Running (LPH) 1:20:00 [3] 16.0 km (5:00 / km)
Preact
Lower leg walks
Roll
15 WU
tempo loop (4:25)
Active with 4 strides
double decker Brazilian sandwich with loop bread (24, 30, 25) with 2' inbetween
18min cooldown
Hip mobility
Hurdle Mobility
S&P
SR
Ice bath after dinner
My mind was not where it should've been today. I am feeling very overwhelmed. I have been doing a lot of stressing and the demands I have are not allowing me to do as much resting as I would like with moving and just finishing exams, but I doing my best to not boil over. I am very glad and proud of myself to have kept it together today. A year ago I would've made many excuses and had a breakdown if I was in the same situation. But I have been making dealing with adversity and not being so volatile a priority and I have come a long way. I feel like a totally different person, and a better one.
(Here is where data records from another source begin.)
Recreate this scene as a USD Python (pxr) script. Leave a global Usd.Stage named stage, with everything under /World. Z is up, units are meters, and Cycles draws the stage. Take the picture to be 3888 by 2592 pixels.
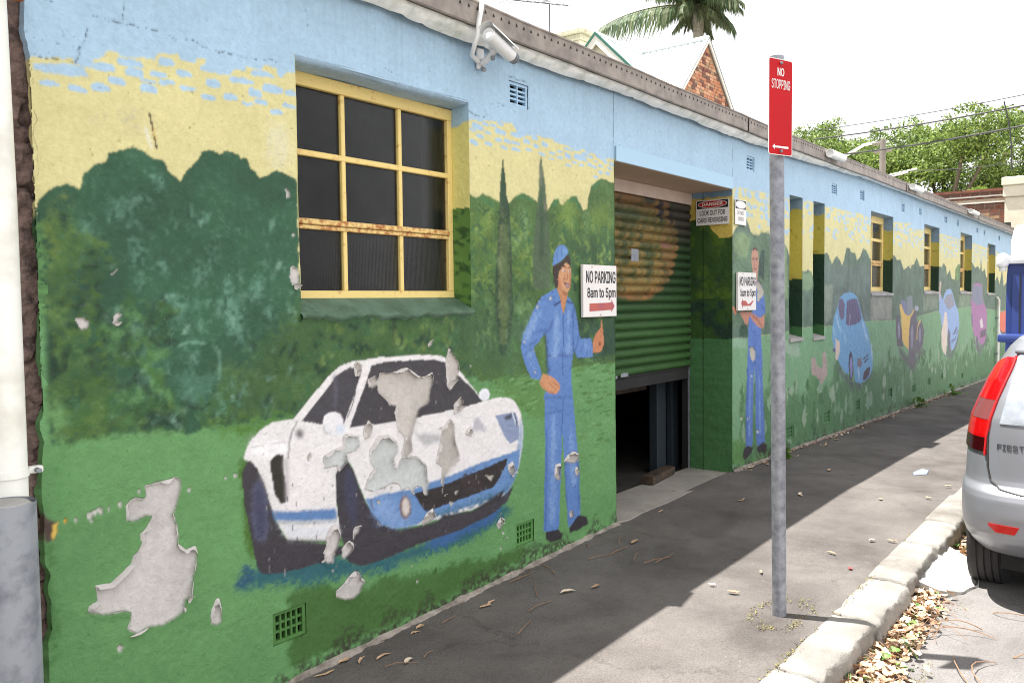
import math, random
import numpy as np, trimesh, manifold3d, usdkit, meshkit
import shapely
from shapely.geometry import Polygon, LineString
from scipy.ndimage import gaussian_filter, label as nd_label
from pxr import Usd, UsdGeom, UsdLux, UsdShade, Gf, Sdf, Vt

stage = Usd.Stage.CreateInMemory()
UsdGeom.SetStageUpAxis(stage, 'Z'); UsdGeom.SetStageMetersPerUnit(stage, 1.0)
UsdGeom.Xform.Define(stage, '/World'); UsdGeom.Scope.Define(stage, '/World/Looks')
# ------------------------------------------------------------------ camera, sky, sun, exposure
EYE = (0.0, -2.8878, 1.5)
YAW, PITCH, ROLL = 0.66221908, 0.04847814, -0.01197908        # view turned from the wall's direction, tipped down, tilted
cam = UsdGeom.Camera.Define(stage, '/World/camera')
f_ = np.array([math.cos(YAW)*math.cos(PITCH), math.sin(YAW)*math.cos(PITCH), -math.sin(PITCH)])
r_ = np.cross(f_, [0, 0, 1]); r_ /= np.linalg.norm(r_); u_ = np.cross(r_, f_)
R2_ = r_*math.cos(ROLL)+u_*math.sin(ROLL); U2_ = u_*math.cos(ROLL)-r_*math.sin(ROLL)
cam.AddTransformOp().Set(Gf.Matrix4d(*[*R2_, 0, *U2_, 0, *(-f_), 0, *EYE, 1]))
cam.CreateHorizontalApertureAttr(22.2); cam.CreateFocalLengthAttr(22.2*3150/3888)
cam.CreateExposureAttr(EXPOSURE := 1.32)
SUN = np.array([-.33, .715, 2.50]); SUN /= np.linalg.norm(SUN)
SUN_EL, SUN_ROT = math.asin(SUN[2]), math.atan2(SUN[0], SUN[1])
sky_mat = usdkit.material(stage, '/World/Looks/sky', {
    's': ('sky_texture', {'sky_type': 'single_scattering', 'sun_disc': False, 'sun_elevation': SUN_EL, 'sun_rotation': SUN_ROT, 'aerosol_density': 2.5}),
    'tc': ('texture_coordinate', {}), 'm': ('mapping', {'scale': (2.2, 2.2, 5.0)}), 'n': ('noise_texture', {'scale': 1.3, 'detail': 6, 'roughness': .58}),
    'r': ('rgb_ramp', {'ramp': [(.12, (0, 0, 0)), (.40, (1, 1, 1))]}), 'c': ('color', {'value': (9.0, 9.0, 9.2)}),
    'mx': ('mix', {}), 'b': ('background_shader', {'strength': .065})},
    [('tc.generated', 'm.vector'), ('m.vector', 'n.vector'), ('n.fac', 'r.fac'), ('r.color', 'mx.fac'), ('s.color', 'mx.color1'), ('c.color', 'mx.color2'), ('mx.color', 'b.color')], surface='b.background')
dome = UsdLux.DomeLight.Define(stage, '/World/sky'); dome.CreateIntensityAttr(1.0)
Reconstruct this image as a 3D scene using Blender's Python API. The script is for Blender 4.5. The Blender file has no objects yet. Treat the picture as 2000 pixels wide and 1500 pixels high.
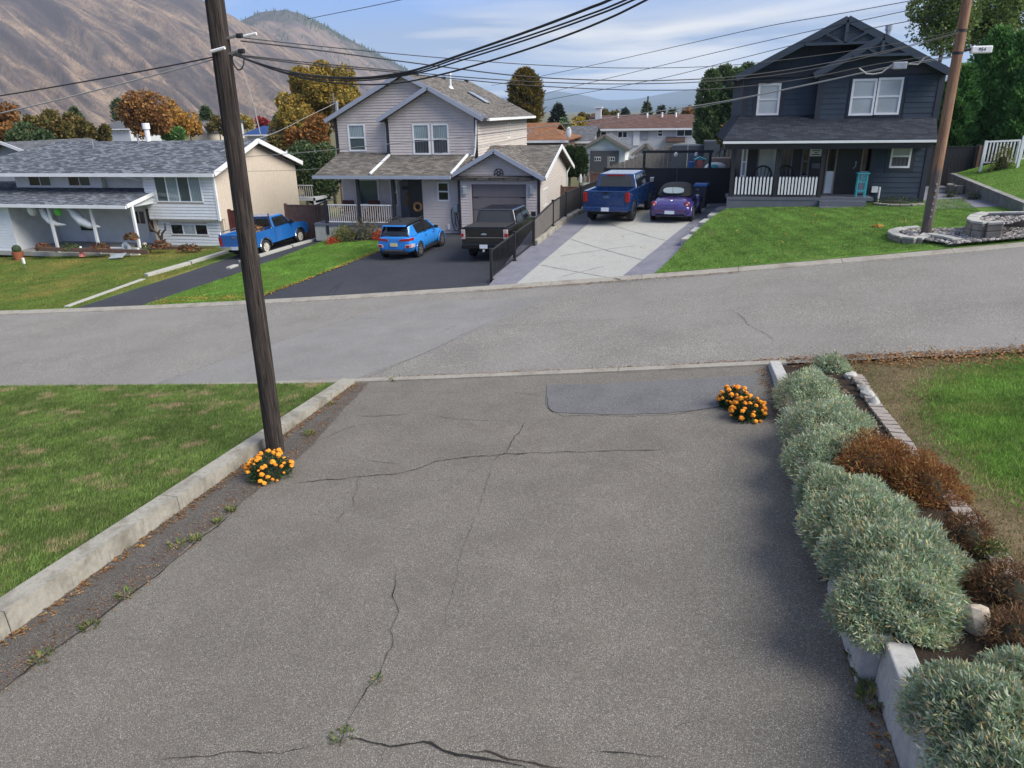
import bpy, bmesh, math, random
import numpy as np
from mathutils import Vector, Matrix, noise
R = math.radians
random.seed(7); rng = np.random.default_rng(7)
S = bpy.context.scene
COL = S.collection
# ------------------------------------------------------------------ camera
F, HY, ROLL, YAW = 1400.0, 218.0, R(1.0), R(13.0)
TH = math.atan((750 - HY) / F)
CAM = Vector((0, 0, 5.0))
fw = Vector((-math.sin(YAW) * math.cos(TH), math.cos(YAW) * math.cos(TH), -math.sin(TH)))
r0 = Vector((math.cos(YAW), math.sin(YAW), 0)); u0 = r0.cross(fw)
rt = r0 * math.cos(ROLL) - u0 * math.sin(ROLL); up = u0 * math.cos(ROLL) + r0 * math.sin(ROLL)
cd = bpy.data.cameras.new('camera'); cam = bpy.data.objects.new('camera', cd); COL.objects.link(cam)
cd.sensor_width = 36; cd.lens = 36 * F / 2000; cd.clip_end = 40000; cd.clip_start = 0.1
M = Matrix((rt, up, -fw)).transposed().to_4x4(); M.translation = CAM; cam.matrix_world = M
S.camera = cam
# ------------------------------------------------------------------ light
S.view_settings.view_transform = 'Standard'; S.view_settings.look = 'None'
S.view_settings.gamma = 1; S.view_settings.exposure = 1.16; S.view_settings.use_curve_mapping = False
S.cycles.use_denoising = True
S.cycles.max_bounces = 8; S.cycles.volume_bounces = 1; S.cycles.transparent_max_bounces = 8
SUN_EL, SUN_AZ = R(42), R(105)       # azimuth clockwise from +Y
w = bpy.data.worlds.new('World'); S.world = w; w.use_nodes = True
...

I was feeling sorry for myself at the start of the workout and was on the brink of tears. I tried to focus on the moment, but ended up still feeling sorry and making excuses as to why I wasn't running great. I remembered the quote about "you can either make yourself miserable, or make yourself better, the amount of work you do is the same" my mindset changed and I began to enjoy the workout. I also remembered our talk after pool and I made sure to get to a Wednesday effort and do my best to stick with Noah and Maxie, I have no excuse to not hit the effort and since I was tired this meant I was going to get a lot out of today, and learn how to put my other worries behind me and still get a quality workout done. I need to have that mindset from the start, but this is a process and I am just proud to see how far I've come and also how much I have to learn. Thank you everyone for making this year one of the best, if not the best year and time I have had. I am truly grateful to have you all in my life and have the opportunity to be on the team and pursue my passion.